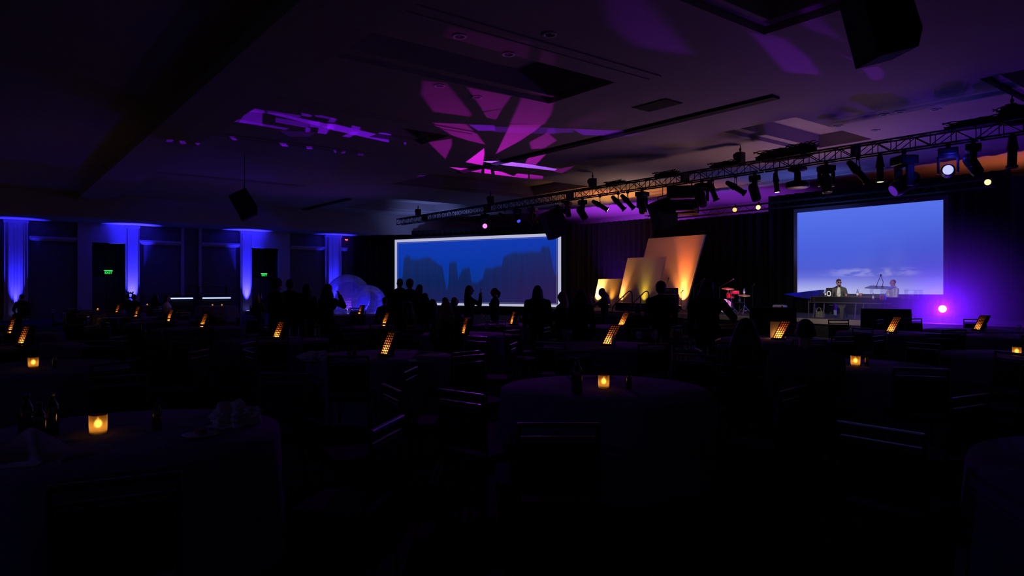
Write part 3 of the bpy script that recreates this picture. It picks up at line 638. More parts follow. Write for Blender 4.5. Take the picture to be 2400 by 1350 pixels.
for px, wv, hv in ((1830, 1.7, .26), (1880, .9, .3), (1700, 1.2, .14), (1560, 1.0, .14), (2300, 1.6, .16), (2390, 1.0, .3), (1440, .9, .1)):
    x = on_y(px, 400, TY).x; m = MB(); m.ball((x, TY, TZ1 + .03 + hv * .2), (wv / 2, .17, hv * .75), 18, 10)
    for k in range(7): m.tube([(x - wv / 2 + wv * i / 8, TY + .14 * math.sin(k + i), TZ1 + .03 + hv * (.2 + .8 * abs(math.sin(i * .5 + k)))) for i in range(9)], .014, 5)
    tag(m.build('cable_bundle', MATTE), 'black cable bundle on the truss ' + {1830: 'above the mushroom shaped light', 1880: 'right of the widest cable heap', 1700: 'left of the chain hoist over the drums', 1560: 'above the square hung projector cage', 2300: 'above the blue glowing fixture', 2390: 'at the far right of the photo', 1440: 'above the lit spotlight near the purple ceiling'}[px], 'cable', 'cables on the truss')
def hoist(px, label):
    x = on_y(px, 400, TY).x; t = thing('chain_hoist', label, 'chain hoist', (x, TY, TZ1), 0, 'chain hoists of the truss')
    MB().box((0, 0, .22), (.22, .26, .34), bevel=.03).build('motor', BLACK, t); MB().cyl((-.2, 0, .28), (.1, 0, .28), .1).build('drum', BLACK, t); MB().cyl((0, 0, .38), (0, 0, ZC - TZ1 - .004), .014).build('chain', BLACK, t); MB().ball((0, 0, .47), (.04, .03, .06), 10, 8).build('hook', BLACK, t); MB().tube([(-.1, 0, .02), (-.14, 0, .1), (0, 0, .1)], .02).build('sling', MATTE, t)
for px, lb in ((980, 'chain hoist nearest the far left end of the truss'), (1150, 'chain hoist over the glowing magenta fixture'), (1389, 'chain hoist above the truss before the purple ceiling patch'), (1735, 'chain hoist on the truss above the drums'), (2372, 'chain hoist at the right end of the truss')): hoist(px, lb)

def moving_head(px, d, label, s=1.0, lens=None, lp=1):
    p = on_y(px, 500, TY); d = Vector(d).normalized(); t = thing('moving_head_light', label, 'stage light', (p.x, TY - .16, TZ0), 0, 'fixtures hung under the truss')
    sd = d.cross(Vector((0, 0, 1))); sd = Vector((1, 0, 0)) if sd.length < .05 else sd.normalized()
    pan = math.atan2(sd.y, sd.x); rot = Euler((0, 0, pan)); zc = -.58 * s
    MB().box((0, 0, -.06), (.08, .08, .14)).build('clamp', BLACK, t)
    MB().box((0, 0, -.19 * s), (.36 * s, .3 * s, .15 * s), rot=rot, bevel=.03 * s).build('base', BLACK, t)
    m = MB()
    m.box((0, 0, -.29 * s), (.36 * s, .14 * s, .06 * s), rot=rot)
    for k in (-1, 1): m.box(sd * k * .17 * s + Vector((0, 0, -.45 * s)), (.05 * s, .13 * s, .36 * s), rot=rot, bevel=.015 * s)
    m.build('yoke', BLACK, t)
    c = Vector((0, 0, zc)); m = MB(); m.cyl(c - d * .17 * s, c + d * .15 * s, .13 * s, .125 * s, 20); m.ball(c - d * .16 * s, .128 * s); m.cyl(c + d * .14 * s, c + d * .21 * s, .13 * s, .11 * s, 20); m.build('head', BLACK, t)
    MB().cyl(c + d * .212 * s, c + d * .22 * s, .095 * s, n=20).build('lens', lens or GLASSD, t)
    return t
GLASSD = mat('dark_lens', (.02, .02, .03), .05)
def spotlight(px, d, label, s=1.0, lens=None, drop=.42):
    p = on_y(px, 500, TY); d = Vector(d).normalized(); t = thing('profile_spotlight', label, 'stage light', (p.x, TY - .16, TZ0), 0, 'fixtures hung under the truss')
    c = Vector((0, 0, -drop)); sd = d.cross(Vector((0, 0, 1))); sd = Vector((0, 1, 0)) if sd.length < .05 else sd.normalized()
    MB().box((0, 0, -.05), (.07, .07, .14)).build('clamp', BLACK, t)
    m = MB()
    for k in (-1, 1): m.cyl(Vector((0, 0, -.1)) + sd * k * .06, c + sd * k * .14, .012, n=6)
    m.cyl(c - sd * .2, c + sd * .2, .012, n=6); m.build('yoke', BLACK, t)
    m = MB(); m.cyl(c - d * .30 * s, c - d * .02, .07 * s, .115 * s, 18); m.ball(c - d * .29 * s, .075 * s); m.build('lamp_house', BLACK, t)
    m = MB(); m.cyl(c - d * .02, c + d * .30 * s, .085 * s, .085 * s, 18); m.cyl(c + d * .30 * s, c + d * .35 * s, .11 * s, .11 * s, 18); m.build('barrel', BLACK, t)
    MB().cyl(c + d * .351 * s, c + d * .355 * s, .075 * s, n=18).build('lens', lens or GLASSD, t)
    return t
cr = Vector((.6157, .7881, 0)); fw_ = Vector((-.7881, .6157, 0)); tocam = lambda px: (Vector((0, 0, EYE)) - on_y(px, 500, TY)).normalized()
WARM = glow('warm_lens', (1, .75, .35), 3.0); LIT = glow('lit_white_lens', (1, .9, .7), 3)
dirs = lambda r, dn, tow=0: cr * r + Vector((0, 0, -dn)) - fw_ * tow
moving_head(1143, tocam(1143) * 1.0 + Vector((0, 0, -.05)), 'magenta glowing fixture on the truss over the skyline screen', 1.15, glow('magenta_lens', (1, .2, .95), 1.6))
spotlight(1190, dirs(1, .7), 'slanted spotlight right of the magenta glowing fixture')
moving_head(1219, dirs(.3, .6, .6), 'small fixture with thin blue glint on the truss', .9, glow('blue_glint', (.05, .06, .9), 1.2))
moving_head(1255, dirs(.5, .6, .2), 'dark round fixture beside the one with blue glint', 1.2)
spotlight(1325, dirs(1, .6), 'slanted spotlight right of the small hung speaker')
moving_head(1338, dirs(.2, 1, .1), 'small fixture between two slanted spotlights left of the purple patch', .9)
moving_head(1372, dirs(.5, .8), 'moving light tilted down right against the purple ceiling', 1.15)
spotlight(1413, dirs(1, .6, .1), 'spotlight with bright lens against the purple ceiling', 1, LIT)
spotlight(1456, dirs(.75, .8), 'left of two spotlights side by side over the panels', 1, mat('pale_lens', (.5, .5, .55), .1))
spotlight(1478, dirs(.7, .75), 'right of two spotlights side by side over the panels')
moving_head(1512, dirs(.15, 1, .2), 'moving light left of the hung projector cage', 1.15)
moving_head(1652, dirs(.05, .8, .4), 'round moving light right of the projector cage', 1.15)
spotlight(1677, dirs(.4, 1), 'steep spotlight beside the round moving light')
spotlight(1731, dirs(1, .6), 'long slanted spotlight under the truss over the drums')
moving_head(1776, dirs(.25, 1, .1), 'moving light with bright tip left of the small upright spotlight', 1.15)
spotlight(1826, dirs(.1, 1), 'small upright spotlight left of the mushroom shaped light', .85, LIT)
moving_head(1943, dirs(0, 1, .3), 'dark moving light above the left of the sky screen', 1.15)
spotlight(2017, dirs(.75, .8), 'thick slanted spotlight above the sky screen', 1.1)
spotlight(2069, dirs(.02, 1), 'upright spotlight with lit lens above the sky screen', 1, WARM)
moving_head(2125, dirs(-.8, .5), 'largest moving light leaning left above the sky screen', 1.55, glow('dim_purple_lens', (.12, .02, .5), .7))
moving_head(2228, tocam(2228) * 1.0 + Vector((0, 0, .05)), 'blue glowing fixture on the truss right of the sky screen', 1.2, glow('blue_hot_lens', (.38, .40, 1), 1.5))
moving_head(2287, dirs(.3, .7, .2), 'dark fixture between blue glow and rightmost spotlight', 1.1)
spotlight(2378, dirs(-.03, 1), 'rightmost upright spotlight against the orange ceiling', 1.1)
light('SPOT', 'magenta_beam', on_y(1143, 523, TY) + tocam(1143) * .5, (.42, .01, 1), 900, (-12.6, 9.6, .76), 24, .9, .05)
light('POINT', 'blue_fixture_bulb', on_y(2228, 372, TY) + tocam(2228) * .42, (.04, .03, 1), 9, radius=.05)
# mushroom shaped light
p = on_y(1876, 420, TY); t = thing('mushroom_light', 'mushroom shaped black light with wide base under the truss', 'stage light', (p.x, TY - .16, TZ0))
MB().lathe([(.05, .01), (.26, -.08), (.27, -.15), (.08, -.22)], n=24).build('top_plate', BLACK, t); MB().lathe([(.09, -.18), (.10, -.5)], n=16).build('stem', BLACK, t); MB().lathe([(.1, -.44), (.32, -.5), (.33, -.64), (.28, -.67)], n=28).build('wide_head', BLACK, t)
# projector cage and hung speakers
p = on_y(1600, 470, TY); t = thing('projector_cage', 'square black cage with two stacked projectors under the truss', 'projector cage', (p.x, TY, TZ0)); wv = 70 / FPX * dep_y(1600, TY); ht = 62 / FPX * dep_y(1600, TY)
rz_ = math.atan2(-ray(1600).x, ray(1600).y); t.rotation_euler = (0, 0, rz_)
for x in (-1, 1):
    for y in (-1, 1): MB().box((x * wv / 2, y * .35, -.15 - ht / 2), (.035, .035, ht)).build('upright', BLACK, t)
for z in (-.3, -.72): 
    b_ = MB().box((0, 0, z - .03), (wv * .94, .66, ht * .34), bevel=.02).build('projector', MATTE, t); MB().cyl((0, .33, z), (0, .4, z), .08).build('lens', GLASSD, b_)
for z in (-.15, -.15 - ht): MB().box((0, 0, z), (wv + .04, .74, .03)).build('shelf', BLACK, t)
for z in (-.51, -.93): MB().box((0, 0, z), (wv * .8, .3, .008)).build('painted_glow', mat('painted_orange_glow', (.7, .35, .08), .4), t)  # orange glow between the projectors put into the board colour
for x in (-.3, .3): MB().cyl((x, 0, -.15), (x, 0, .05), .02).build('hanger', BLACK, t)
def speaker(p, s, rx, rz, cab, label):
    t = thing('hung_speaker', label, 'loudspeaker', p, rz, 'black loudspeakers hung in the room')
    E = Euler((rx, 0, 0)).to_matrix()
    T = lambda v: E @ (Vector(v) * s)
    # cabinet in side profile: grille at -y, lower back corner cut away
    poly = [(-.36, -.42, -.62), (-.36, .30, -.62), (-.36, .46, -.32), (-.36, .40, .62), (-.36, -.42, .62)]
    m = MB(); m.prism([T(v) for v in poly], T((.72, 0, 0))); m.build('cabinet', MATTE, t)
    m = MB(); m.prism([T(v) for v in [(-.33, -.435, -.59), (.33, -.435, -.59), (.33, -.435, .59), (-.33, -.435, .59)]], T((0, .012, 0))); m.build('grille', mat('speaker_grille', (.014, .014, .015), .7), t)
    m = MB()
    for k in (-1, 1): m.cyl(T((k * .43, 0, 0)), T((k * .43, 0, 0)) + Vector((0, 0, .8 * s)), .02 * s)
    m.cyl(T((-.43, 0, 0)) + Vector((0, 0, .8 * s)), T((.43, 0, 0)) + Vector((0, 0, .8 * s)), .02 * s); m.build('yoke', BLACK, t)
    MB().cyl((0, 0, .8 * s), (0, 0, cab), .012).build('cable', BLACK, t); return t
p = at(573, 480, 23); speaker(p, .74, .48, YAW - 1.25, ZC - p.z - .01, 'small tilted speaker hung from ceiling before the left wall')
p = at(2064, 54, 8.2); speaker(p, .68, .27, YAW - 1.48, ZC - p.z - .01, 'large black speaker hung near the top right corner')
p = at(1553, 502, dep_y(1553, TY - .16)); speaker(p, .80, .40, YAW - 1.3, TZ0 - p.z, 'black speaker hung left of the projector cage')
p = at(1299, 524, dep_y(1299, TY - .16)); speaker(p, .92, .40, YAW - 1.2, TZ0 - p.z, 'black speaker hung over the right corner of the skyline screen')
# back truss and its lamps
q0, q1 = on_y(1515, 510, 26.6), on_y(2330, 430, 26.6)
t = thing('drape_truss', 'thin black truss carrying the drapes behind the stage', 'truss', (q0.x, 26.6, 5.0)); m = MB(); L_ = q1.x - q0.x
for y in (-.12, .12):
    for z in (0, .24): m.cyl((0, y, z), (L_, y, z), .024, n=8)
m.build('chord', STEEL, t); m = MB()
for k in range(40): m.cyl((L_ * k / 40, -.12, .24 * (k % 2)), (L_ * (k + 1) / 40, -.12, .24 * ((k + 1) % 2)), .011, n=6)
m.build('lacing', STEEL, t)
for px, lb, on in ((1722, 'small warm lamp left on the drape truss', 1.2), (1777, 'bright warm lamp on the drape truss over the drums', 2.4), (2315, 'bright warm lamp at the right end of drape truss', 2.4)):
    q = on_y(px, 487, 26.4); q.z = 5.08 if px < 2000 else on_y(2315, 427, 26.4).z; dv = (Vector((0, 0, EYE)) - q).normalized()
    t = thing('drape_truss_lamp', lb, 'stage light', q, 0, 'warm lamps on the drape truss'); MB().cyl(-dv * .2, dv * .0, .09, .11, 16).build('housing', BLACK, t); MB().cyl(dv * .004, dv * .01, .095, n=16).build('lens', glow('warm_hot_%g' % on, (1, .62, .22), on), t); MB().box((0, .05, .14), (.05, .05, .2)).build('clamp', BLACK, t)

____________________

→ **What you will do**
Pictures are excluded: retype only the lines from the beginning of the listing above through the line with "for px, lb in", both included.

→ **Written solution**
Write part 3 of the bpy script that recreates this picture. It picks up at line 638. More parts follow. Write for Blender 4.5. Take the picture to be 2400 by 1350 pixels.
for px, wv, hv in ((1830, 1.7, .26), (1880, .9, .3), (1700, 1.2, .14), (1560, 1.0, .14), (2300, 1.6, .16), (2390, 1.0, .3), (1440, .9, .1)):
    x = on_y(px, 400, TY).x; m = MB(); m.ball((x, TY, TZ1 + .03 + hv * .2), (wv / 2, .17, hv * .75), 18, 10)
    for k in range(7): m.tube([(x - wv / 2 + wv * i / 8, TY + .14 * math.sin(k + i), TZ1 + .03 + hv * (.2 + .8 * abs(math.sin(i * .5 + k)))) for i in range(9)], .014, 5)
    tag(m.build('cable_bundle', MATTE), 'black cable bundle on the truss ' + {1830: 'above the mushroom shaped light', 1880: 'right of the widest cable heap', 1700: 'left of the chain hoist over the drums', 1560: 'above the square hung projector cage', 2300: 'above the blue glowing fixture', 2390: 'at the far right of the photo', 1440: 'above the lit spotlight near the purple ceiling'}[px], 'cable', 'cables on the truss')
def hoist(px, label):
    x = on_y(px, 400, TY).x; t = thing('chain_hoist', label, 'chain hoist', (x, TY, TZ1), 0, 'chain hoists of the truss')
    MB().box((0, 0, .22), (.22, .26, .34), bevel=.03).build('motor', BLACK, t); MB().cyl((-.2, 0, .28), (.1, 0, .28), .1).build('drum', BLACK, t); MB().cyl((0, 0, .38), (0, 0, ZC - TZ1 - .004), .014).build('chain', BLACK, t); MB().ball((0, 0, .47), (.04, .03, .06), 10, 8).build('hook', BLACK, t); MB().tube([(-.1, 0, .02), (-.14, 0, .1), (0, 0, .1)], .02).build('sling', MATTE, t)
for px, lb in ((980, 'chain hoist nearest the far left end of the truss'), (1150, 'chain hoist over the glowing magenta fixture'), (1389, 'chain hoist above the truss before the purple ceiling patch'), (1735, 'chain hoist on the truss above the drums'), (2372, 'chain hoist at the right end of the truss')): hoist(px, lb)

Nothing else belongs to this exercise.